L’autocéphalie accordée à l’Église orthodoxe ukrainienne est, selon le Cardinal, un événement tragique qui a rompu les liens entre l’Ukraine et la Russie. C’est pourquoi sa première réaction a été de pleurer… Assurément, ce prélat est très sensible aux malheurs d’une Russie qui a trouvé si difficile d’accepter l’indépendance politique de l’Ukraine. En revanche, peu importe le sort des Ukrainiens qui ont du subir la « colonisation » russe avec tout ce que cela a comporté de malheurs, de tragédies, de massacres, de génocides, de russifications, de falsifications de l’histoire de l’Ukraine, d’interdictions de la langue, de déportations. Aujourd’hui, c’est une guerre qui, chaque jour, fait des victimes (plus de 10 000 à ce jour) et a occasionné le déplacement d’un million et demi de personnes et l’amputation du territoire internationalement reconnu de l’Ukraine.

Le Cardinal va plus loin encore : selon lui, l’Occident a encouragé et soutenu la lutte de l’Ukraine pour l’indépendance et n’a pas exhorté l’Ukraine à préserver ses liens avec la Russie.
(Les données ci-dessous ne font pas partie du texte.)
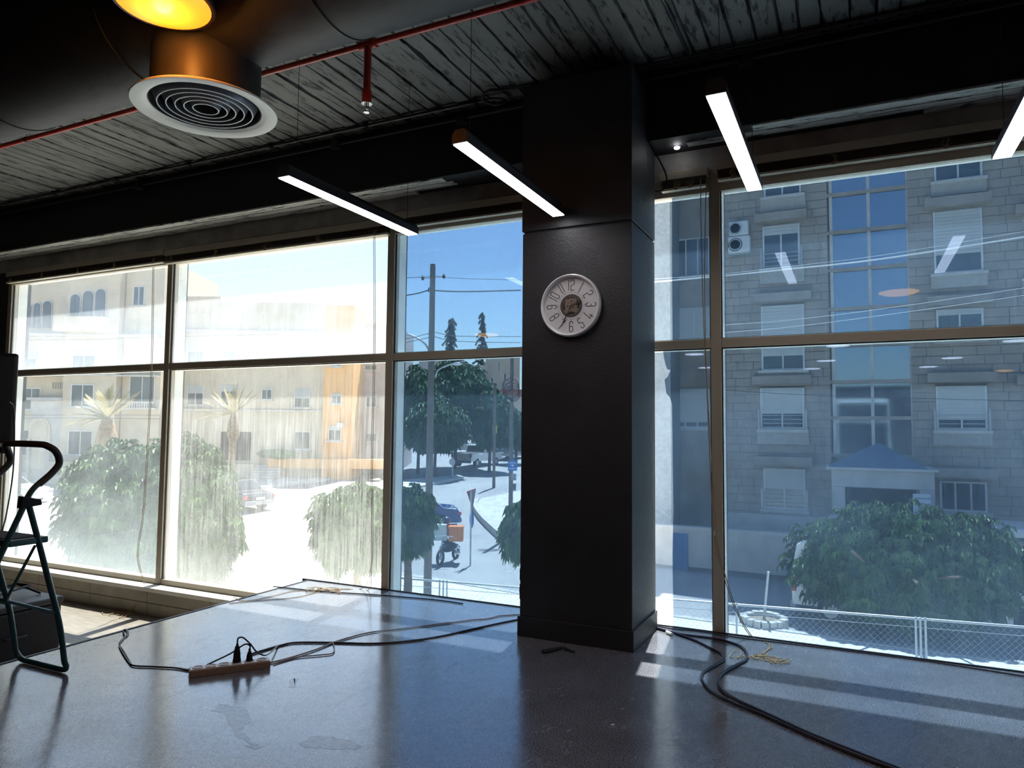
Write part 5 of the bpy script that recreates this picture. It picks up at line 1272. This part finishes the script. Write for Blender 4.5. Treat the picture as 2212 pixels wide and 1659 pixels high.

Le référendum par lequel les Ukrainiens décidaient de leur propre sort est occulté par le Cardinal : il n’est tout de même pas judicieux de reconnaître le droit des peuples à disposer d’eux-mêmes, en particulier s’il s’agit de se séparer de la Russie. A son avis, l’Ukraine devrait fonctionner comme un pont entre la Russie et l’Occident. Or, l’Ukraine, c’est l’Europe et la Russie, c’est l’Eurasie.

Le Cardinal exprime-t-il le point de vue du Vatican qui, selon lui, serait dans une position délicate à cause de l’Ukraine ? En effet, si le Vatican reconnaît l’autocéphalie de l’Ukraine, cela signifie un conflit avec le Patriarche moscovite et, dans le cas contraire, cela signifie un conflit avec le Patriarcat œcuménique.

Les plus ardents Ukrainophobes tiennent à peu près le même langage, transposé sur un plan politique, et affirment que l’Ukraine est un facteur de conflit. Parallèlement, les prétentions impériales de la Russie, aussi injustifiées soient-elles, ne sont jamais remises en cause.